En signant le PARE, les chômeurs ont signé un contrat avec l’UNEDIC où, à charge pour eux de rechercher activement un emploi, les ASSEDIC devaient leur verser des indemnités dont le montant et la durée de versement étaient déterminés dans ce contrat. C’est ce contrat qui été rompu, de façon unilatérale, par l’UNEDIC.
Le Tribunal de grande instance de Marseille vient de le reconnaître et donc de rétablir dans leurs droits les plaignants injustement lésés. Nous attendons avec impatience les décisions que prendront les autres tribunaux, mais il est, d’ores et déjà, évident que celle du TGI de Marseille pèsera.
Au-delà de la reconnaissance de la nature contractuelle du PARE, c’est la réforme de l’indemnisation chômage elle-même qui demande à être remise sur la table et rediscutée afin de permettre une réelle indemnisation chômage permettant, dans les meilleures conditions, une recherche d’emploi.
Loin de M. Chérèque qui parle de catastrophe, la CGTR se félicite de ce succès et suit avec attention l’évolution de la situation. C’est la lutte qui paye, et c’est pourquoi les travailleurs et leurs organisations se mobiliseront pour le 1er mai. Alors tous ensemble, pour un 1er mai à l’offensive".


Autres réactions

"Le SNU-TEFI se réjouit de ce premier succès"
"Le 15 avril 2004 est une date importante pour les 265.000 demandeurs d’emploi privés de leurs indemnités suite à la réforme UNEDIC entrée en application depuis le 1er janvier 2001, à l’initiative du MEDEF, CFDT, CGC, CFTC et agréée par le gouvernement", estime le SNU-TEFI-FSU/ANPE. "La justice a donné raison aux 35 chômeurs qui avaient décidé avec leurs organisations d’attaquer l’UNEDIC pour rupture de contrat.
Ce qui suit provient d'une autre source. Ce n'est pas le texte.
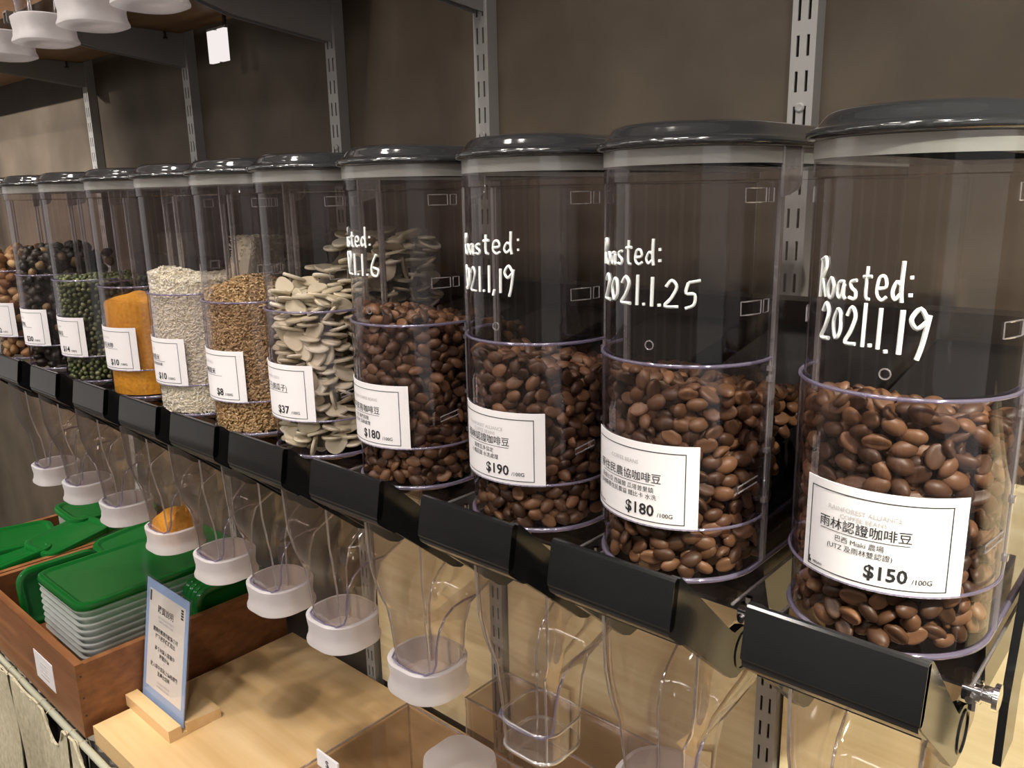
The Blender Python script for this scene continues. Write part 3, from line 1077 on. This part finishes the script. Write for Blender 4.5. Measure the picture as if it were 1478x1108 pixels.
# pumpkin seeds -----------------------------------------------------
seed_p = grain_mesh_seed()
seed_me = mesh_only(seed_p, 'pumpkin_seed', M['seed'], 30)
def seed_top(x, y):
    return 1.04 + .03 * sin(7 * x) + (.0 if y < .7 else min(.34, (y - .7) * .9)) - .12 * max(0, x - XC - .1)
def seed_rot(rg, tang, up, nrm):
    if rg.random() < .68:      # lying flat, edge towards the wall
        a = rg.uniform(0, 2 * pi)
        t2 = Vector((cos(a), sin(a), 0))
        return rot_random(rg, t2, Vector((-sin(a), cos(a), 0)), Vector((0, 0, 1)), .22, .3)
    return rot_random(rg, tang, up, (nrm + Vector((0, 0, .45))).normalized(), .25, .8)
its = fill(5, seed_top, 1.5, (.145, .046), 205, seed_rot, .082, 8000, 2, None, .12, .10)
front = [it for it in its if (it[0] == 't' or it[1] == 0) and not hidden_by_label(5, it[4], it[5])][:290]
ids = set(id(i) for i in front)
individuals(front, 5, seed_me, 'pumpkin_seed', 'flat cream pumpkin seed in the $37 dispenser', 'pumpkin seed', 'pumpkin seeds in the $37 dispenser')
rest = MB()
for it in its:
    if id(it) not in ids:
        merge_into(rest, seed_p, it[2], it[3])
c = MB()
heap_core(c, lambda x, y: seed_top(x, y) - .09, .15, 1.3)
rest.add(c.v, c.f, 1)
o = rest.build('pumpkin_seeds', [M['seed'], M['seedcore']], None, 40, W(XK[5], 0, 0))
tag(o, 'flat cream pumpkin seeds heaped behind the $37 label', 'pumpkin seeds', None, 'stuff')

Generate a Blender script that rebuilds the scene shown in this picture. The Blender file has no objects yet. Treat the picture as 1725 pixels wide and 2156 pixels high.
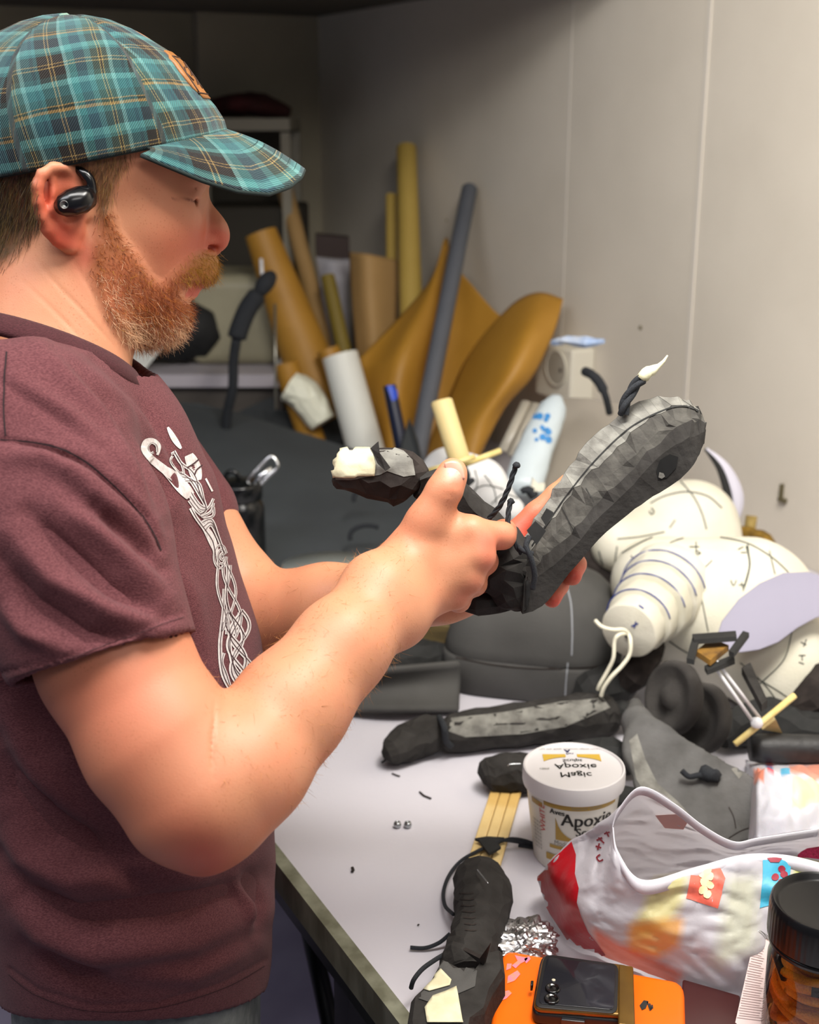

Ils sont en réalité plus de 265.000 demandeurs d’emplois à avoir été spoliés de leurs droits", souligne le communiqué.

Satisfaction et vigilance pour la CACEP
Revenant sur le jugement de jeudi, la CACEP (Coordination des associations contre le chômage, l’exclusion et la précarité) remarque "avec satisfaction une première sanction sur cette question des indemnisations que les ASSEDIC avaient imposé aux allocataires depuis le 1er Janvier 2004". "La vigilance doit rester de mise", estime la CACEP.